Entre donner les preuves de l’exactitude d’une information et dévoiler la source de cette dernière, y a-t-il une frontière absolument étanche ? Ce n’est pas défendre la diffusion de l’information sans preuve que de rappeler qu’il y a de ces preuves dont las caractéristiques sont telles que leur divulgation équivaudrait à la levée du voile déontologique sur la provenance. Autrement dit, la révélation de la source qui peut avoir souhaité ne pas être identifiée ou qui serait mise en insécurité (physique, morale, sociale, psychologique…) Protéger sa source est une obligation déontologique et éthique pour le journaliste, quoique cette protection puisse lui coûter.

Depuis l’interpellation du journaliste Cheikh Yérim Seck et sa traduction devant la justice, a resurgi le débat entre la légitimité de la protection de la source et la crédibilité pour le journaliste de donner les preuves des informations qu’il diffuse. On ne lui demande pas de balancer sa source, mais plutôt de donner la preuve de l’exactitude de son information, s’écrient ceux pour qui la protection d’une source n’a pas de sens devant l’obligation de la preuve. Même si cette dernière peut renvoyer au premier concept. Dans certaines circonstances, à force de recoupements, les preuves peuvent faire remonter à la source.

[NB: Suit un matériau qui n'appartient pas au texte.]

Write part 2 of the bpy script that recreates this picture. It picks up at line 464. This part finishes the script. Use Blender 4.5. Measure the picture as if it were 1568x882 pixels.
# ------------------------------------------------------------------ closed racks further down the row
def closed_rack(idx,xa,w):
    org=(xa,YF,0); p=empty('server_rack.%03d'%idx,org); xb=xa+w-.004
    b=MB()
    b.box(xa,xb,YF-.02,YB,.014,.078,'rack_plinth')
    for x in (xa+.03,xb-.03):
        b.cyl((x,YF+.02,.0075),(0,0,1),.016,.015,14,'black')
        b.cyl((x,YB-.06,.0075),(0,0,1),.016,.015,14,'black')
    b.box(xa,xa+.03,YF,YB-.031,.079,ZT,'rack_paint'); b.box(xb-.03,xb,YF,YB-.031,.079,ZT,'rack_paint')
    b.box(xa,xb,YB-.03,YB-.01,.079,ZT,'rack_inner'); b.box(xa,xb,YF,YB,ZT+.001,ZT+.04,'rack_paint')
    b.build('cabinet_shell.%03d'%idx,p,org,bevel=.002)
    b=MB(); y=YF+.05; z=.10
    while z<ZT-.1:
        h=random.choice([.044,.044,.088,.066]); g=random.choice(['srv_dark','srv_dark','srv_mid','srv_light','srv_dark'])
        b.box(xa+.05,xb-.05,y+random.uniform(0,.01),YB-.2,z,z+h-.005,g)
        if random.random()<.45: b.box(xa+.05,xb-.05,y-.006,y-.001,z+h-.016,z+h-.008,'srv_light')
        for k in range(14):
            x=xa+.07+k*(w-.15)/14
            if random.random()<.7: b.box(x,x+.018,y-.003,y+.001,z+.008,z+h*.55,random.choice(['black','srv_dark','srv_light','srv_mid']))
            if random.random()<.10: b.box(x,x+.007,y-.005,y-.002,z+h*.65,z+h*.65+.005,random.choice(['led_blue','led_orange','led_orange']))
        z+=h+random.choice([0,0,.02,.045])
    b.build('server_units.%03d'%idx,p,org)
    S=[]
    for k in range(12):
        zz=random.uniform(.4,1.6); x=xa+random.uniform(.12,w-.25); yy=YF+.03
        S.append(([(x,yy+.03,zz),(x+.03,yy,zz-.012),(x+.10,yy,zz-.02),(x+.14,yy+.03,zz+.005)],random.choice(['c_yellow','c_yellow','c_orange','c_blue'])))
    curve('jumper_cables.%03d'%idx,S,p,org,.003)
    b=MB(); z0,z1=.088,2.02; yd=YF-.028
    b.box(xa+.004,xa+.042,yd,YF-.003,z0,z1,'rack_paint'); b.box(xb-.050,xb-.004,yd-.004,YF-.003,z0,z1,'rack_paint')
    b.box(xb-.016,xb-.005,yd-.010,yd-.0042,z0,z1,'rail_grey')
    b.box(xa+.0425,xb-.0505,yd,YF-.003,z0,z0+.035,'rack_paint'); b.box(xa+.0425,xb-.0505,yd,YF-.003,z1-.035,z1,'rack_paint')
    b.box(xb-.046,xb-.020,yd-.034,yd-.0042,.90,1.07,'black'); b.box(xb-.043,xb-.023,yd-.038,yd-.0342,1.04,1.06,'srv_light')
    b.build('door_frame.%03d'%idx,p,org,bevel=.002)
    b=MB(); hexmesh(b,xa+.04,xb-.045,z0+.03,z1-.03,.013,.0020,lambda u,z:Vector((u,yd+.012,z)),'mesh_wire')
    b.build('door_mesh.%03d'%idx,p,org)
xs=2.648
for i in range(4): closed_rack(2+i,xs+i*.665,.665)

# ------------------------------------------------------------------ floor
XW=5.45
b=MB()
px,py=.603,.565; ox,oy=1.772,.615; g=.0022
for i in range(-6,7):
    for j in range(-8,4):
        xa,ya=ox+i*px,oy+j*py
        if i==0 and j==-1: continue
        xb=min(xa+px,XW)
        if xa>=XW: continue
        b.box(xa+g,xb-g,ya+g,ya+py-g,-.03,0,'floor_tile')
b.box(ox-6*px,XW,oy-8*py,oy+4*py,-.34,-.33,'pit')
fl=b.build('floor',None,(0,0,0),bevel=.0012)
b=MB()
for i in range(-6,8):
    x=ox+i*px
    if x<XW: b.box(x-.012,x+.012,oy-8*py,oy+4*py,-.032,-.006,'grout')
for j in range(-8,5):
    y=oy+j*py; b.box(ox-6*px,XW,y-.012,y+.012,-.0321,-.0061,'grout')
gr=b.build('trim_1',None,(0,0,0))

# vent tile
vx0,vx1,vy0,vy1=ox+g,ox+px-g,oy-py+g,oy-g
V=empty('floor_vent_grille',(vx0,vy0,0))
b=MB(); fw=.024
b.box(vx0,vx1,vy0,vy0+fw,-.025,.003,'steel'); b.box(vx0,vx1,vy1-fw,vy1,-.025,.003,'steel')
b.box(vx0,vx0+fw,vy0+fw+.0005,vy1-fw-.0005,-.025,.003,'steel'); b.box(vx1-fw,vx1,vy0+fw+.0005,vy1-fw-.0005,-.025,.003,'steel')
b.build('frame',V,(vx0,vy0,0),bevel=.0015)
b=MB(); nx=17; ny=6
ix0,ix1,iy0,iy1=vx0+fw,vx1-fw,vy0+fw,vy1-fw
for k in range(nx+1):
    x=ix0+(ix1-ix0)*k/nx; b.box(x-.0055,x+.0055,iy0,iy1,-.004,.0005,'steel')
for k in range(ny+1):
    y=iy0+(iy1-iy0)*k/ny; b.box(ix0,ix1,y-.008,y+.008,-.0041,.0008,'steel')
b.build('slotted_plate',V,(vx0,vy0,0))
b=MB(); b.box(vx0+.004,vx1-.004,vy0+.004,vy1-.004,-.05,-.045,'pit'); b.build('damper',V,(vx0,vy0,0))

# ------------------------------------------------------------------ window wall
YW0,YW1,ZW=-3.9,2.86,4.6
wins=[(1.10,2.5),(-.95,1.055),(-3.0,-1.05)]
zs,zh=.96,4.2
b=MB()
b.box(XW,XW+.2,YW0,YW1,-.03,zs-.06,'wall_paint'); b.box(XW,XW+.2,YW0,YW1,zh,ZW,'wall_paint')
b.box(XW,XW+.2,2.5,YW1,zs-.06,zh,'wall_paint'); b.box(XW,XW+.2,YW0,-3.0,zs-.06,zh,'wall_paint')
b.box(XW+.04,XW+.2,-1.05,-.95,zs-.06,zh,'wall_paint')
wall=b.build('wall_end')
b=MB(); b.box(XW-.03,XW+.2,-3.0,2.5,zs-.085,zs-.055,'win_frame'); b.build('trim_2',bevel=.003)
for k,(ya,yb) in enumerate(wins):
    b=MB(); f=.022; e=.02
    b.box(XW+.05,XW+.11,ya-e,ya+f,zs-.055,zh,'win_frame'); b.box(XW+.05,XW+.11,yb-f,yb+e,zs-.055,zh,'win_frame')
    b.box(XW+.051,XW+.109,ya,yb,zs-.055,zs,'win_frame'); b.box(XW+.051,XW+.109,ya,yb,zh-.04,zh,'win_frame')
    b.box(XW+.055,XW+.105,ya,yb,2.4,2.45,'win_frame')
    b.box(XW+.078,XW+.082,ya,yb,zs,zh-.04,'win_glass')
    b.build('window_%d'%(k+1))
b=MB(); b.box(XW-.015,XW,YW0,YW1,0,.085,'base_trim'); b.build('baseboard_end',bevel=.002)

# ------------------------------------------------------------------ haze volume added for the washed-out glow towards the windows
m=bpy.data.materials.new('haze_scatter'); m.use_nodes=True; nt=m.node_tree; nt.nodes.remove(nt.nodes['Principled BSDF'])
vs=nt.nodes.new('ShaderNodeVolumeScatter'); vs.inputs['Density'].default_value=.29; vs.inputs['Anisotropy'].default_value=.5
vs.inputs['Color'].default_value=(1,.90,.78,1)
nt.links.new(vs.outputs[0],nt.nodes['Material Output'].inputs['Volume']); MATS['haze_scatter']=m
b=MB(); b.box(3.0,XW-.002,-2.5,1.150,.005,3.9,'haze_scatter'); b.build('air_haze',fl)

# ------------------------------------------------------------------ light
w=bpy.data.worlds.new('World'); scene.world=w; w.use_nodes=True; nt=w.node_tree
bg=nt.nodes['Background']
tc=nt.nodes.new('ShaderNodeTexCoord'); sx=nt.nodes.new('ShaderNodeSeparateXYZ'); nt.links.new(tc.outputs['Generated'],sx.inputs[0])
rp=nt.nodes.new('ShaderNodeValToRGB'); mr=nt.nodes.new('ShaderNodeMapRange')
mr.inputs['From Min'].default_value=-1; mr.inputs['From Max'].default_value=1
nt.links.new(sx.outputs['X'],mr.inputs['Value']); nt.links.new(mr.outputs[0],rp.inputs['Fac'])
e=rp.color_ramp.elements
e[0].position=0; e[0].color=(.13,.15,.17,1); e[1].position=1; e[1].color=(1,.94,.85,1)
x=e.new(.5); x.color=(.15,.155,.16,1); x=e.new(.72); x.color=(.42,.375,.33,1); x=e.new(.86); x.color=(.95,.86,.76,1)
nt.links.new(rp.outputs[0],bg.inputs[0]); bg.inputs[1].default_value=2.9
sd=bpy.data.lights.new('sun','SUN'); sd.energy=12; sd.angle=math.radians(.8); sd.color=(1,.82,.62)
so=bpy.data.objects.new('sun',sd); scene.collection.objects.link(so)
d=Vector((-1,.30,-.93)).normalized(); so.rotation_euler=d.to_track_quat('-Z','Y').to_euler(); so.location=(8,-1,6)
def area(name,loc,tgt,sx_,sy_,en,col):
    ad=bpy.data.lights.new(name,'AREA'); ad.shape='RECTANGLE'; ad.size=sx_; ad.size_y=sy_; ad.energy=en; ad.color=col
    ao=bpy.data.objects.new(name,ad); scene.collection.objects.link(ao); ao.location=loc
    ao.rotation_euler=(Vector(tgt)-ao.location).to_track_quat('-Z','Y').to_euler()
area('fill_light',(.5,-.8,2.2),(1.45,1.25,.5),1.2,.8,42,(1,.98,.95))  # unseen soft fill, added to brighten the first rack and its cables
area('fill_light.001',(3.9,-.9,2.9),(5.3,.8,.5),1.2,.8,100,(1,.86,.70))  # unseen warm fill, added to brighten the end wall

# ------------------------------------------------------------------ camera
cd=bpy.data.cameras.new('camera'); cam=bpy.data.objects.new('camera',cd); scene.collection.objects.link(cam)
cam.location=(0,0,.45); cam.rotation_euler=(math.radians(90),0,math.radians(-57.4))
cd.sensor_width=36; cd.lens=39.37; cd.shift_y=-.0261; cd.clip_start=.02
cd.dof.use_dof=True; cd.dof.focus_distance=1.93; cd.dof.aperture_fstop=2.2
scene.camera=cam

Et autant la source peut être mise en danger, autant le journaliste peut lui-même s’enfoncer en étant passible de poursuites judiciaires pour diffusion d’informations et/ou de documents « pénalement protégés » (sic). Voyez donc comment la posture est périlleuse.

La  Cour européenne de droit de l’homme (Cedh) dont l’arrêt Goodwin contre Royaume-Uni, devrait inspirer la justice du Sénégal, répète, de manière inlassable, que « la protection des sources journalistiques est l’une des pierres angulaires de la liberté de la presse » et la condition sans laquelle, faute de sources, la presse ne serait plus en mesure de fournir au public des informations sur des questions d’intérêt général et de « jouer son rôle indispensable de « chien de garde » ».

Cheikh Yérim Seck a révélé sur une chaîne de télévision dakaroise, 7Tv, en l’occurrence, des informations que le public a le droit de savoir et la journaliste le devoir de les lui donner (c’est nous qui soulignons cette stipulation de la Charte des devoirs du journaliste professionnel édictée à Munich en 1971). L’opinion publique sénégalaise a le droit de connaître la vérité dans cette perquisition de gendarmes chez une famille de Sénégalo-Libanais suspectée, entre autres, de blanchiment d’argent et chez laquelle a été saisie une astronomique somme d’argent (6 milliards de francs Cfa) dont une partie infime (650 millions de francs Cfa) aurait été déposée là où il se doit. Qui a donné cette information au journaliste et, ce dernier, quelles preuves en détient-il ? Toute la polémique est là. Il ne s’agit pas d’absoudre le journaliste, ni de le mettre en faute, mais de se préoccuper de ce que des pressions judiciaires semblent vouloir le pousser à révéler des sources à travers des preuves qu’il aurait fournies.

La justice du Sénégal ne devrait pas dire moins que les articles 109, 326 et 437 du code de procédure pénale (Cpp) français qui disposent qu’« un journaliste cité devant un juge d’instruction, une cour d’assises ou un tribunal correctionnel, pour être « entendu comme témoin sur des informations recueillies dans l’exercice de son activité », est libre « de ne pas en révéler l’origine » (…).

Protéger sa source, revenons-y, est à la fois obligation et devoir déontologiques et éthiques pour tout journaliste. La source a droit à une protection même s’il ne la demande parce que n’ayant pas conscience des dangers dont celui de mort qu’il peut encourir dans la révélation de son identité. L’exemple le plus récent est survenu en février 2020 au Mali où un éleveur interviewé sans protection de son identité par la chaine de télévision France 24 a été enlevé et tué par des djihadistes.

Ce n’est pas à des policiers ni à des gendarmes, ni à tout autre enquêteur que le journaliste devrait révéler ses sources, quelles que soient les risques que lui fit encourir son refus de collaborer. Cela, ils le savent les gendarmes ayant interrogé Cheikh Yérim Seck, placé en garde à vue et balloté entre la gendarmerie et les juges ; ils savaient à quelle réponse ils devaient s’attendre quand ils ont demandé à un journaliste de divulguer un secret professionnel protégé par les différentes chartes de déontologie journalistique.